The book begins with extremely dense poems that only begin to work when a clearer narrative begins to drive the density, in the uniquely titled "Eating the Salmon of Knowledge from Tins," which explores the relationship between open drains and polio in the late 1950s (and yet is much more than that). Shortly after that comes "Drains," with its rhymed quatrains. To my ear, O'Brien seems to be channeling Durs Grünbein's use of quatrains here, as a way of satirically exploring the dark side of the contemporary world (although it might be Gottfried Benn who is really in the background of all this).

"The Mere" was written in response to a threat to drain a mere and develop the land; it shows that O'Brien might well be best considered an occasional poet, not in any disparaging sense but in the sense that he writes best when he has a specific occasion to respond to with some sort of commitment (be it emotional, political, or poetic).

"Song: Habeas Corpus" shifts again into rhymed quatrains (with some variation in stanza length) to address political issues; the shift is entirely appropriate to the poem's occasion and intention. (But see here for a scathing reading of the same poem by a reviewer who is extremely harsh with O'Brien.)

"Valedictory" also uses rhyme and meter to drive home political points with satire, while effectively incorporating more of the density of the earlier, non-political poems in the book (like the "Salmon" poem).
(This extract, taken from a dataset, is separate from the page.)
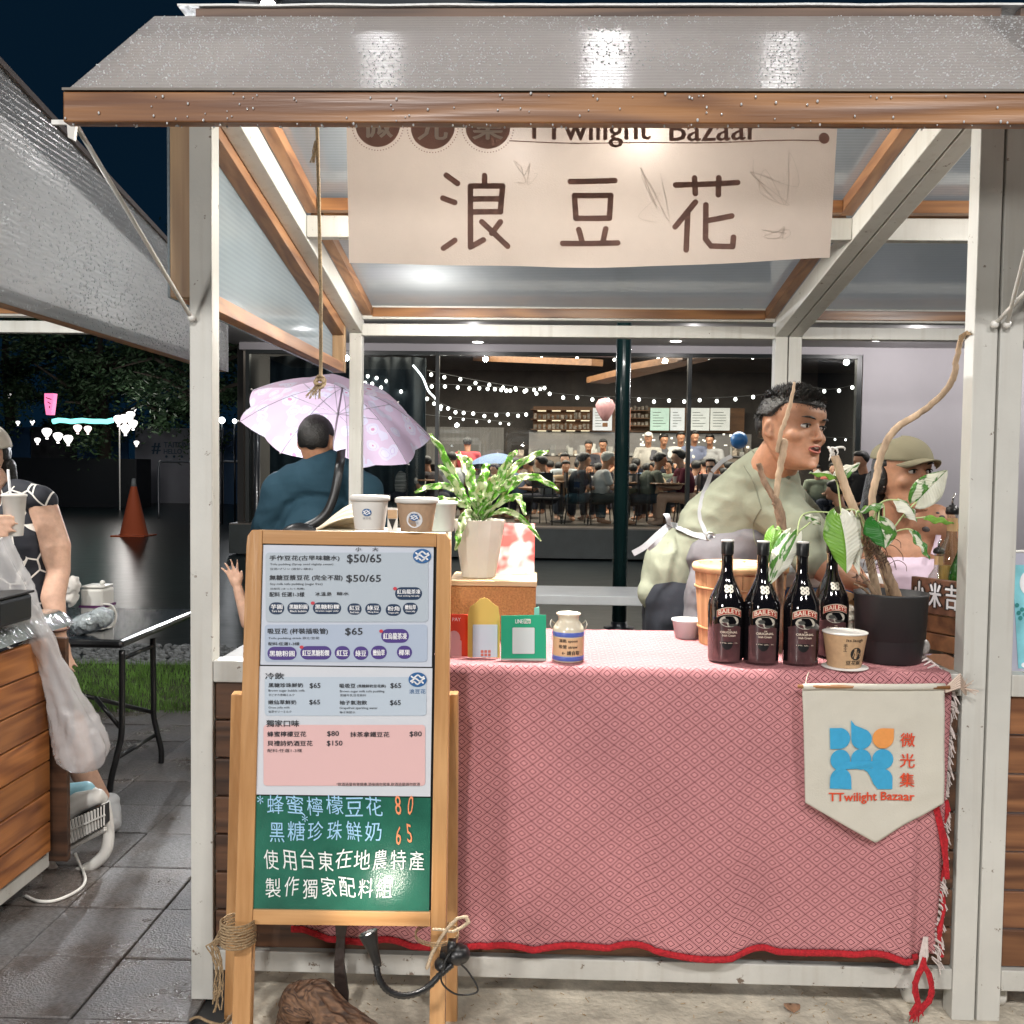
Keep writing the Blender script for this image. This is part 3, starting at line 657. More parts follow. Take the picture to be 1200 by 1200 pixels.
mb = MB(); mb.box(-1.664, -1.578, 3.215, 3.24, .10, .862); obj('corner_board', mb, M['pldark'], lft, bevel=.003)
rgt = stall(1.176, 3.271, 'neighbouring stall at the right edge with brown plank counter front', plank=M['plx'])
# ------------------------------------------------------------------ tablecloth on the counter
def cloth_mat():
    m = bpy.data.materials.new('woven_cloth'); m.use_nodes = True; nt = m.node_tree; b = nt.nodes['Principled BSDF']; N = nt.nodes.new; L = nt.links.new
    b.inputs['Roughness'].default_value = .9; b.inputs['Specular IOR Level'].default_value = .2
    uv = N('ShaderNodeUVMap'); wn = N('ShaderNodeTexNoise'); wn.inputs['Scale'].default_value = 5; wn.inputs['Detail'].default_value = 1; L(uv.outputs[0], wn.inputs['Vector'])
    wm = N('ShaderNodeVectorMath'); wm.operation = 'MULTIPLY_ADD'; wm.inputs[1].default_value = (.012, .012, 0); L(wn.outputs['Color'], wm.inputs[0]); L(uv.outputs[0], wm.inputs[2])
    sp = N('ShaderNodeSeparateXYZ'); L(wm.outputs[0], sp.inputs[0])
    def ma(op, a, b_, c=None):
        n = N('ShaderNodeMath'); n.operation = op
        for i, x in enumerate((a, b_, c)):
            if x is None: continue
            if isinstance(x, (int, float)): n.inputs[i].default_value = x
            else: L(x, n.inputs[i])
        return n.outputs[0]
    u = ma('DIVIDE', sp.outputs[0], .0470); v = ma('DIVIDE', sp.outputs[1], .0365)
    s = ma('FRACT', ma('ADD', u, v), 0); t = ma('FRACT', ma('SUBTRACT', u, v), 0)
    a = ma('ABSOLUTE', ma('SUBTRACT', s, .5), 0); c = ma('ABSOLUTE', ma('SUBTRACT', t, .5), 0); d = ma('MAXIMUM', a, c)
    lat = ma('GREATER_THAN', d, .470); ring = ma('MULTIPLY', ma('GREATER_THAN', d, .185), ma('LESS_THAN', d, .240)); r2 = ma('MULTIPLY', ma('GREATER_THAN', d, .365), ma('LESS_THAN', d, .405))
    mk = ma('MINIMUM', ma('ADD', ma('ADD', lat, ring), ma('MULTIPLY', r2, .42)), 1)
    thr = ma('SINE', ma('MULTIPLY', sp.outputs[0], 2*math.pi/.0026), 0); th2 = ma('SINE', ma('MULTIPLY', sp.outputs[1], 2*math.pi/.0034), 0)
    w = ma('MULTIPLY_ADD', ma('MULTIPLY', thr, th2), .18, .5)
    mx = N('ShaderNodeMix'); mx.data_type = 'RGBA'; L(w, mx.inputs[0]); mx.inputs[6].default_value = lin('ac5d66'); mx.inputs[7].default_value = lin('d8a8a8')
    sn = N('ShaderNodeTexNoise'); sn.inputs['Scale'].default_value = 4; sn.inputs['Detail'].default_value = 6; L(uv.outputs[0], sn.inputs['Vector']); sr = ma('MULTIPLY_ADD', sn.outputs[0], .5, .75); vs_ = N('ShaderNodeVectorMath'); vs_.operation = 'SCALE'; L(mx.outputs[2], vs_.inputs[0]); L(sr, vs_.inputs['Scale'])
    m2 = N('ShaderNodeMix'); m2.data_type = 'RGBA'; L(mk, m2.inputs[0]); L(vs_.outputs[0], m2.inputs[6]); m2.inputs[7].default_value = lin('4c1020'); L(m2.outputs[2], b.inputs['Base Color'])
    bp = N('ShaderNodeBump'); bp.inputs['Strength'].default_value = .35; bp.inputs['Distance'].default_value = .001; L(ma('ADD', w, mk), bp.inputs['Height']); L(bp.outputs[0], b.inputs['Normal'])
    return m
XA, XB = -.640, 1.072
ZT = .930
def hem(u): return .196+.008*math.sin(u*17)+.014*(1 if (u*5.3) % 1 > .62 else 0)*math.sin(math.pi*(((u*5.3) % 1)-.62)/.38)+.016*noise.noise(Vector((u*9, 1, 0)))+(.035*max(0, 1-u/.06) if u < .06 else 0)
def clothpt(u, v):
    # v 0..1: back of the counter -> hem
    x = XA+(XB-XA)*u
    if v < .42: q = v/.42; return Vector((x, 3.15-(3.15-2.565)*q, ZT+.0015*noise.noise(Vector((x*8, q*6, 0)))-.0*q))
    if v < .46: q = (v-.42)/.04; a = q*math.pi/2; return Vector((x, 2.565-.014*math.sin(a), ZT-.014*(1-math.cos(a))))
    q = (v-.46)/.54; z = ZT-.014+(hem(u)-ZT+.014)*q
    fold = .012*math.sin(x*7.3+.6+q*.8)+.007*math.sin(x*19+q*2.4)+.012*noise.noise(Vector((x*3.3+q*.8, q*2, 4)))+.006*q*math.exp(-((x-.97-.10*(1-q))/.04)**2)
    xx = x-.02*q*u
    return Vector((xx, 2.545-.012*q-abs(fold)*q*1.4+(.02*q if x > 1.0 else 0), z))
def clothuv(u, v):
    x = XA+(XB-XA)*u; y = .585*v/.42 if v < .42 else .585+.02*(v-.42)/.04 if v < .46 else .605+.72*(v-.46)/.54
    return (x, -y)
t = thing('tablecloth', (.21, 2.85, ZT-.005), 'pink tablecloth woven with red diamonds and red hem, draped over the middle counter', 'tablecloth')
mb = MB(); mb.grid(clothpt, 150, 110, 0, clothuv); obj('cloth', mb, cloth_mat(), t, True, thick=.0015)
mred = mat('red_yarn', 'b3202b', .9, ns=120, na=.3, bs=300, ba=.6)
mb = MB(); 
mb.grid(lambda u, v: clothpt(u*.97, 1)+Vector((0, -.004-.004*math.sin(math.pi*v), .004-.015*v+.0015*noise.noise(Vector((u*200, v*9, 0))))), 260, 5); obj('hem', mb, mred, t, True, thick=.003)
mwy = mat('white_yarn', 'cfc4c0', .95, ns=90, na=.15)
mb = MB()
for k in range(46):
    z = .90-.72*k/45; x = 1.060-.012*(1-(z-.2)/.7)+R.uniform(-.003, .003); l = R.uniform(.030, .05)
    for q in range(5):
        a = Vector((x, 2.556-.01*q*.2, z+R.uniform(-.004, .004))); e = a+Vector((l*.55+R.uniform(-.006, .006), R.uniform(-.012, .004), -l*R.uniform(.5, .9))); mb.tube([a, (a+e)/2+Vector((.006, 0, .002)), e], [.0016, .0016, .0012], 4)
for k in range(14):
    a = Vector((1.03+.012*k/2, 2.60+.04*k, .934)); 
    for q in range(4): mb.tube([a, a+Vector((.018, R.uniform(-.01, .01), .010)), a+Vector((.038, R.uniform(-.012, .012), -.002))], .0016, 4)
obj('fringe', mb, mwy, t, kind='stuff')
mb = MB()
pts = [Vector((1.066+.006*math.sin(k*1.3), 2.550-.006*math.cos(k), .60-.42*k/16)) for k in range(17)]
mb.tube(pts, [.006+.002*math.sin(k*2) for k in range(17)], 6)
for q in range(9):
    pts = [P(1097+R.uniform(-3, 3), 945, 2.535), P(1106+R.uniform(-4, 4), 985, 2.53), P(1110+R.uniform(-3, 3), 1030, 2.525)]; mb.tube(pts, [.004, .005, .003], 5)
for q in range(16):
    g = 1 if q % 2 else -1
    pts = [P(1083, 1122, 2.525)]+[P(1082+g*10*math.sin(math.pi*k/5)+R.uniform(-2, 2), 1130+k*11, 2.52-.003*k) for k in range(5)]+[P(1074+R.uniform(-9, 9), 1192+R.uniform(-6, 6), 2.51)]
    mb.tube(pts, [.005]*5+[.006, .0015], 5)
obj('red_tassel', mb, mred, t)
mb = MB()
for q in range(9): mb.tube([P(1085+R.uniform(-2, 2), 1098, 2.53), P(1083+R.uniform(-5, 5), 1120, 2.527), P(1080+R.uniform(-7, 7), 1140, 2.524)], [.003, .004, .001], 5)
obj('white_tassel', mb, mwy, t)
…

In the end, though, despite several other poems that I like ("The Hand," "Praise of a Rainy Country," and an utterly unique one called "The Thing"), I put aside O'Brien's book wondering what all the fuss is about (Forward Prizes and all that). The book is much less impressive than much less heralded books I have read recently, and certainly not in the same league as Daljit Nagra's debut or Edwin Morgan's A Book of Lives. And the one I really wanted to compare The Drowned Book to is Matthew Sweeney's Black Moon, because O'Brien's book beat out Sweeney's for the Poetry Book Society Choice a quarter or two ago. To me, the Sweeney is incomparably better (and I am currently reveling in his Selected Poems).


I should add that I reviewed O'Brien's Cousin Coat for Orbis a few years ago, which I was also pretty unimpressed by.